Institutions and large funds are not unwilling to buy up the market, but no one dares to make large positions when the Fed's policy direction is unclear. The divergence in the dot plot is currently quite extreme. Some predict only one rate cut this year, others believe at least two cuts are necessary, and some conservatives simply say "we'll stay on the sidelines for now." This uncertainty and the resulting wait-and-see attitude have a much greater impact on the market than actual bad news.

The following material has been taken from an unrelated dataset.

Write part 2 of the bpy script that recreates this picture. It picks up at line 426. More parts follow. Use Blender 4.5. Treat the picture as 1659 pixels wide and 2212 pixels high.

Next, three key dates in January will essentially determine the market rhythm for 2026:
**January 9th Non-Farm Payrolls and Unemployment Rate** are the first hurdles. Strong employment data means limited room for the Fed to cut rates, putting pressure on risk assets; weaker data could reignite market expectations for rate cuts. At the same time, expectations for a new Fed Chair announced by Trump are also worth watching—if a hawkish candidate is chosen, the market may face short-term pressure; conversely, a dovish candidate could send more optimistic signals.
**January 13th CPI Data** is equally critical. If inflation continues to moderate, expectations for rate cuts can keep fermenting; but if inflation rebounds, the market's rate cut fantasies may need to be reined in.
**FOMC Meeting on January 27-28** is the real key. This meeting will update the dot plot and economic forecasts, essentially setting the policy tone for 2026. The market could either surge significantly or face substantial adjustments based on this.
Currently, mainstream forecasts see Bitcoin prices at the end of the year generally between 120,000 and 170,000, with more aggressive analysts even calling for 200,000 to 250,000. Spot ETFs are still steadily inflowing, and some sovereign funds are quietly building positions, all indicating strong confidence in the long-term outlook.
But in the short term, you really need to be mentally prepared. Volatility is unavoidable, and feeling annoyed is normal. The key is not to be shaken out this month. Patience in January is the most valuable asset—wait until these three "bullets" are fired, and the market direction will become clear. By then, either it will be a euphoric bull market or at least you'll understand where the risks lie.
The long-term logic for 2026 remains unchanged; Bitcoin's growth expectations are still intact. Right now, it's a roller coaster—fasten your seatbelt, endure this month's fluctuations, and there should still be plenty of opportunities ahead.